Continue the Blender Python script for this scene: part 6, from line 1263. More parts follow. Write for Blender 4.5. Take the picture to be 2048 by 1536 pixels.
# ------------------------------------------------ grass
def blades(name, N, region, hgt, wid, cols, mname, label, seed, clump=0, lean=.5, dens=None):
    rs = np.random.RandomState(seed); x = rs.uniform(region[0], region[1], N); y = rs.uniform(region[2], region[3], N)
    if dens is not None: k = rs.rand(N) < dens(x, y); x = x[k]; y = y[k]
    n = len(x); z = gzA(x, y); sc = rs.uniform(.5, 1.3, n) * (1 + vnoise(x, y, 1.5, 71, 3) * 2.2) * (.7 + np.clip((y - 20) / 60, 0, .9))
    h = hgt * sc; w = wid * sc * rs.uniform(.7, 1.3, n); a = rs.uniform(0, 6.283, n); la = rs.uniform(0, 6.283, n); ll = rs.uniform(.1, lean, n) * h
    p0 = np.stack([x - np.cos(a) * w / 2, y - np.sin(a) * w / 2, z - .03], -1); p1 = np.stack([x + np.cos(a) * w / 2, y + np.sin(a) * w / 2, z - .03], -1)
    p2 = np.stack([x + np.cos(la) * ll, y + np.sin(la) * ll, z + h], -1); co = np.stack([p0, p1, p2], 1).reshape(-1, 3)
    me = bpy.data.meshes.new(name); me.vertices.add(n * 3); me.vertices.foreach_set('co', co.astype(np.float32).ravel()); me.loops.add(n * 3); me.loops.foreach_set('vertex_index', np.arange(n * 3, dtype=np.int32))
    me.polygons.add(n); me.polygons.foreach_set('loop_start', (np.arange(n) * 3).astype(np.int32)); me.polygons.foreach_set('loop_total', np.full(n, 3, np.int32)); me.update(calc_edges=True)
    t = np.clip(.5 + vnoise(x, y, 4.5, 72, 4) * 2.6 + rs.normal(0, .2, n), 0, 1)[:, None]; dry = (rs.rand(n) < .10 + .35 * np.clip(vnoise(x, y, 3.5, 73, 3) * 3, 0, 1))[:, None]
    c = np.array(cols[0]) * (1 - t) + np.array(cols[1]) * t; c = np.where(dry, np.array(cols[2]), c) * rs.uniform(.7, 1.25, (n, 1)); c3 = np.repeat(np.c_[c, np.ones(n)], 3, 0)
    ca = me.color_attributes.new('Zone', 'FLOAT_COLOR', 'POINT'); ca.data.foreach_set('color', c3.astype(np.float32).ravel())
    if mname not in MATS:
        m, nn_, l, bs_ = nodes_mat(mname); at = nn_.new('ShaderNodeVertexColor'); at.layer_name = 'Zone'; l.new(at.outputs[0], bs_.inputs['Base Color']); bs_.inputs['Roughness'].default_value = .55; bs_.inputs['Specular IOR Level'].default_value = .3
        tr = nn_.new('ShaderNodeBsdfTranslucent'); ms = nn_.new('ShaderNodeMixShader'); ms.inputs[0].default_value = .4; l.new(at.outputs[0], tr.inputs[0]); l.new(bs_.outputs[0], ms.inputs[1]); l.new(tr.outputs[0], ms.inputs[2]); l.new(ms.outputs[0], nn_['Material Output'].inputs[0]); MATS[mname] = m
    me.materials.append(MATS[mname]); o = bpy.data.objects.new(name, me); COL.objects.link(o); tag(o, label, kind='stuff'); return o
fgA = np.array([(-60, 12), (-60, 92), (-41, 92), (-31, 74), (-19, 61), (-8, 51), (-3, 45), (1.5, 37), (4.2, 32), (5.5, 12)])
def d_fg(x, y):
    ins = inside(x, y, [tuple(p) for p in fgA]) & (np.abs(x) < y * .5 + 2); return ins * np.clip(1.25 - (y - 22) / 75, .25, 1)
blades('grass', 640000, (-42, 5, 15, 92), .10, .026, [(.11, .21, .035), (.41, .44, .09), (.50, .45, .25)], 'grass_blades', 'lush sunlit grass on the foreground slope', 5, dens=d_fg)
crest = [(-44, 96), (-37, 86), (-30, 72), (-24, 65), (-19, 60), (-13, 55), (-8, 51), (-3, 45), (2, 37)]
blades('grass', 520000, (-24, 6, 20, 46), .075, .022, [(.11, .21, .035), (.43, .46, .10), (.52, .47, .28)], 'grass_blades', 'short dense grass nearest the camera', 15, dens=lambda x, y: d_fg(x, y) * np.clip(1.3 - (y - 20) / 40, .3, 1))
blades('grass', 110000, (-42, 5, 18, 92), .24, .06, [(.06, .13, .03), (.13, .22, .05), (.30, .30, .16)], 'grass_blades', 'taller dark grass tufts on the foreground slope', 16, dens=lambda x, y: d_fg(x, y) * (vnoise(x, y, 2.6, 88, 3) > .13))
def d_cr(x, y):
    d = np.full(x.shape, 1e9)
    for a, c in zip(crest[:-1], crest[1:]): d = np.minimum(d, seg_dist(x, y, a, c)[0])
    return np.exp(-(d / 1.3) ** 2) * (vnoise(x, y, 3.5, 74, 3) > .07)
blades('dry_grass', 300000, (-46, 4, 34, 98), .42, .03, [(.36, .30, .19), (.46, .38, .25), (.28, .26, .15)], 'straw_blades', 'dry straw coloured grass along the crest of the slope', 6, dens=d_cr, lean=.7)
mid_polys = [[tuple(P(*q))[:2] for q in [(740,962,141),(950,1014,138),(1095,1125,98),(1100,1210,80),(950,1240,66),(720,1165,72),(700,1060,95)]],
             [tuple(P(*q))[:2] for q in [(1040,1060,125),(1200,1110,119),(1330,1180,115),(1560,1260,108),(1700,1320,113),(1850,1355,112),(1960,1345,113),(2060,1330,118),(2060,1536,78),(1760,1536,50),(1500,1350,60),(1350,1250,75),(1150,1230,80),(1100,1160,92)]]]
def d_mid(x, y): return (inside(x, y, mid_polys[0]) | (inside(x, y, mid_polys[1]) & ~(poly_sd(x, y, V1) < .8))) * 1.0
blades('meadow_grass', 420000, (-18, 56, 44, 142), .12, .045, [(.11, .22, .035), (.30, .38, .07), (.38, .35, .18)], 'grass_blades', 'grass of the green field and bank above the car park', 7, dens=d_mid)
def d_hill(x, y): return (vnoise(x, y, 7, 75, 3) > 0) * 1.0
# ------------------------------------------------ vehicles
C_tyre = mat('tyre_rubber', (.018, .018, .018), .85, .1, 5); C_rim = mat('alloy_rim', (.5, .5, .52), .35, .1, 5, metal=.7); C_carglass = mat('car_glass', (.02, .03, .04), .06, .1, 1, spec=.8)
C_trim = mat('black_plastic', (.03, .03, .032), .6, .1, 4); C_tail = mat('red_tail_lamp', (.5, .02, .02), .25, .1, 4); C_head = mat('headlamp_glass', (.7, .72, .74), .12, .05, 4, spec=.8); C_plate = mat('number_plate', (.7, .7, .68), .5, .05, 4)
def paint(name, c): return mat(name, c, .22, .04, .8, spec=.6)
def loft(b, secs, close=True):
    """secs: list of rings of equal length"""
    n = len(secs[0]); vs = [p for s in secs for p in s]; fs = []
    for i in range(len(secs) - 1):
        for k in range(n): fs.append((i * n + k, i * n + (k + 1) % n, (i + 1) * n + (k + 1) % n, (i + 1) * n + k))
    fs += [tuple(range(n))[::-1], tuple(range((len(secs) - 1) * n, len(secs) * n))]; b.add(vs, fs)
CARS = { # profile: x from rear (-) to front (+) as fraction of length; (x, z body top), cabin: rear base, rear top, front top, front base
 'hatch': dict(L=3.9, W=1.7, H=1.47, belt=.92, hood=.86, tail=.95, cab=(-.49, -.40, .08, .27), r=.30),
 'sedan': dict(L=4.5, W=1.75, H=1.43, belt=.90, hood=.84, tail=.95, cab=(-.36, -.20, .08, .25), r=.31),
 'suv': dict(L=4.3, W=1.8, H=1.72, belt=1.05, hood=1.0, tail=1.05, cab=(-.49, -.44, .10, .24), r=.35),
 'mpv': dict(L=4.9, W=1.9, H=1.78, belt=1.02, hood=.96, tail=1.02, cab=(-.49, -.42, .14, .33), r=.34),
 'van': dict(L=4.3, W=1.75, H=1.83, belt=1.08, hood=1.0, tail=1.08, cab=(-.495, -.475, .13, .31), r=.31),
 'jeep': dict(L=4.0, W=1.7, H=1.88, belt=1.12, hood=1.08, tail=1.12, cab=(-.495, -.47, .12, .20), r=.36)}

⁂

--- Brief ---
Work out the count of lines containing the word "from", then write only that count.

--- Finished exercise ---
2